-------- RECORDS

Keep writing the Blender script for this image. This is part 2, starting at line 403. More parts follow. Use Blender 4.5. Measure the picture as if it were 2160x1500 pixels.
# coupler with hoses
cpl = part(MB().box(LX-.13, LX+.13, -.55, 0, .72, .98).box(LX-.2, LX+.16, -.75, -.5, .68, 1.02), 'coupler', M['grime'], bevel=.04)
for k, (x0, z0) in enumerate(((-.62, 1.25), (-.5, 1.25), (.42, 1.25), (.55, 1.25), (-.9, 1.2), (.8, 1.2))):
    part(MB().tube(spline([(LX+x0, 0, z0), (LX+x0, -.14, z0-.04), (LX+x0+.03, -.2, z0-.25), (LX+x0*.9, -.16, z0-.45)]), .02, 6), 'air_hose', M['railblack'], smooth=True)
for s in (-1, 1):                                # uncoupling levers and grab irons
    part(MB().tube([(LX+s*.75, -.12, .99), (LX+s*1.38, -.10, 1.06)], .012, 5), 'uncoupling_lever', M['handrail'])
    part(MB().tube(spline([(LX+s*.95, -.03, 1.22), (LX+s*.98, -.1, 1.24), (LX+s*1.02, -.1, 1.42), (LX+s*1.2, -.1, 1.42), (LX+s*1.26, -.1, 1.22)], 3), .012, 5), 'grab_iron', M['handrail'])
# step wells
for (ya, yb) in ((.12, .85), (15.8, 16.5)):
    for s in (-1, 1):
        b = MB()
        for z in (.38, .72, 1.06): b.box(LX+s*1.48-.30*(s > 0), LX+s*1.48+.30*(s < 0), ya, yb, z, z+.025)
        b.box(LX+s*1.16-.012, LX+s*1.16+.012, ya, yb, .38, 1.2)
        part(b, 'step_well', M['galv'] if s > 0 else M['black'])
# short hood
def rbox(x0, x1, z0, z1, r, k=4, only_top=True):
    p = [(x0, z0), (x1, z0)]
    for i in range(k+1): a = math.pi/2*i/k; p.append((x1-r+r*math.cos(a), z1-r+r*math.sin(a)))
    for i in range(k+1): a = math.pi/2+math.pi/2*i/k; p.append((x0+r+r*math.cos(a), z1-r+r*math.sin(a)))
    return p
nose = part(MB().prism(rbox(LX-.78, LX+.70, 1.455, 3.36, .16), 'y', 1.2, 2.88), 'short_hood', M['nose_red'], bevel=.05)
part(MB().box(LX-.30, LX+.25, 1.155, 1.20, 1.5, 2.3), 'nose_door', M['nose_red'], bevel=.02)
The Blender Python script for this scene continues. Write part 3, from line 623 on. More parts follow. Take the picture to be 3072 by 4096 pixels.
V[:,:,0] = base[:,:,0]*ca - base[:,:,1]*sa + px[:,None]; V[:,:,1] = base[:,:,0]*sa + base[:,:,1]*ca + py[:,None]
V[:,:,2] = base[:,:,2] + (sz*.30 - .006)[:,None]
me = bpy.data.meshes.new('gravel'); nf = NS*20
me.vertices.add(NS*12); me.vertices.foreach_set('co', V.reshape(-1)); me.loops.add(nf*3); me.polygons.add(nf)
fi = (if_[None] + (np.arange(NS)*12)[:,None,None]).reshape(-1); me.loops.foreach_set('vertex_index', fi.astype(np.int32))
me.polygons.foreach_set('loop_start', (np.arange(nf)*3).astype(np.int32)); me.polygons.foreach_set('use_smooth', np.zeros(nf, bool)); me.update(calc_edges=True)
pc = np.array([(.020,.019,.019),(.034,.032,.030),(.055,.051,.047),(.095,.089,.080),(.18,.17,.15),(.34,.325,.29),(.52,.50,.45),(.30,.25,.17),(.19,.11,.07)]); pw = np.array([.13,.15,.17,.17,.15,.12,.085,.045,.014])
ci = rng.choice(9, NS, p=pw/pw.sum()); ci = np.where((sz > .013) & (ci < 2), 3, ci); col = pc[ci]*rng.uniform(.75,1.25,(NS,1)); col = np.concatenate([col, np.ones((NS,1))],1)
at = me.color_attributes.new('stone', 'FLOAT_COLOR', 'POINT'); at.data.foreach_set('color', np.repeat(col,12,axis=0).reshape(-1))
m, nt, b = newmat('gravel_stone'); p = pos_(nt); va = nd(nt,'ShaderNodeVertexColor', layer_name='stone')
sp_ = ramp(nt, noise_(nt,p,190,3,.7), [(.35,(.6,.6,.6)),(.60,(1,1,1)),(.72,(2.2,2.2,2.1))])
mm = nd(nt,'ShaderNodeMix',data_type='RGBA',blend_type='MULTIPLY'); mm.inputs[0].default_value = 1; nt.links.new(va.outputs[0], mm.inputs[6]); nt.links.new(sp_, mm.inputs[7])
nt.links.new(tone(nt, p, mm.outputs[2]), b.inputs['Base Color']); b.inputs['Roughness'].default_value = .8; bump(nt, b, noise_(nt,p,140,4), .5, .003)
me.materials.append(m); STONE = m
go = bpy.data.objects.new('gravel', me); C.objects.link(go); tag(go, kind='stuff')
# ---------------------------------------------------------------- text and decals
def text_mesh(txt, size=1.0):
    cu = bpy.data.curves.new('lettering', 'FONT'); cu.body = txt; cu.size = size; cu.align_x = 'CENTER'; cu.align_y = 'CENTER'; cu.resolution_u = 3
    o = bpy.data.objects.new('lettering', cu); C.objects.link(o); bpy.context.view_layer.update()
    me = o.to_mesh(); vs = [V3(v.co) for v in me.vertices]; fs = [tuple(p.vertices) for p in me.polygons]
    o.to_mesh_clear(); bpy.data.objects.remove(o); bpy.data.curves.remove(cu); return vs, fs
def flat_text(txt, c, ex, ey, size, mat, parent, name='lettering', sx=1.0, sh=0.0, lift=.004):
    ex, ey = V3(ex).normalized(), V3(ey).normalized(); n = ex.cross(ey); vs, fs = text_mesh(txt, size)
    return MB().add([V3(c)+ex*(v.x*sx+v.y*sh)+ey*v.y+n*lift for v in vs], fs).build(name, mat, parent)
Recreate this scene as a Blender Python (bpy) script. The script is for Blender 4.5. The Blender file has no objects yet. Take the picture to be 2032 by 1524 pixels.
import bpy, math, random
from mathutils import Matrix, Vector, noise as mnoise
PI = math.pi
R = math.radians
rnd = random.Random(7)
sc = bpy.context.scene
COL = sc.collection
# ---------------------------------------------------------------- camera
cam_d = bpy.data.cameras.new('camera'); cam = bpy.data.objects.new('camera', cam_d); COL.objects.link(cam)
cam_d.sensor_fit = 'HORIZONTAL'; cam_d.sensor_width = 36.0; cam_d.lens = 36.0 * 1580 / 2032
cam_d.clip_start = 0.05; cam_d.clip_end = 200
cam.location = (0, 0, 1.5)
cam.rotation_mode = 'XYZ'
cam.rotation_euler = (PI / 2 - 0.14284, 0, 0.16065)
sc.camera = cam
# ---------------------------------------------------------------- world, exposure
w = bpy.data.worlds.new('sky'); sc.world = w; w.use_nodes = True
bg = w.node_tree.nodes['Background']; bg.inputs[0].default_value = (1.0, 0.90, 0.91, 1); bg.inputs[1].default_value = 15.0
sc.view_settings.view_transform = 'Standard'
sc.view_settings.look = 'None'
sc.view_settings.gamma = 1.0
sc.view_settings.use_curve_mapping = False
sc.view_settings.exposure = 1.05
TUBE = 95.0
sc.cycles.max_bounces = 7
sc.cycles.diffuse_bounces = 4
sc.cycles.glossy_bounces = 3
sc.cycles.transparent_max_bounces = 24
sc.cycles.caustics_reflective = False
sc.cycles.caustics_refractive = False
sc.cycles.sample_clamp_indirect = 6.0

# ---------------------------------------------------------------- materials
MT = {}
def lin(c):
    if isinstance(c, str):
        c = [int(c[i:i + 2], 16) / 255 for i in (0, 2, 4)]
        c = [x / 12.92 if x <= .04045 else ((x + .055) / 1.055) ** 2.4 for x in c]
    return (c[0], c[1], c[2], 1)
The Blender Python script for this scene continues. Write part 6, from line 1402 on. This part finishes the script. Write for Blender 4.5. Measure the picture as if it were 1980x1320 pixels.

----------------

In the records above, locate each line with the word "Write". Copy all such lines.

RESULT FOR THIS EXERCISE:
The Blender Python script for this scene continues. Write part 3, from line 623 on. More parts follow. Take the picture to be 3072 by 4096 pixels.
The Blender Python script for this scene continues. Write part 6, from line 1402 on. This part finishes the script. Write for Blender 4.5. Measure the picture as if it were 1980x1320 pixels.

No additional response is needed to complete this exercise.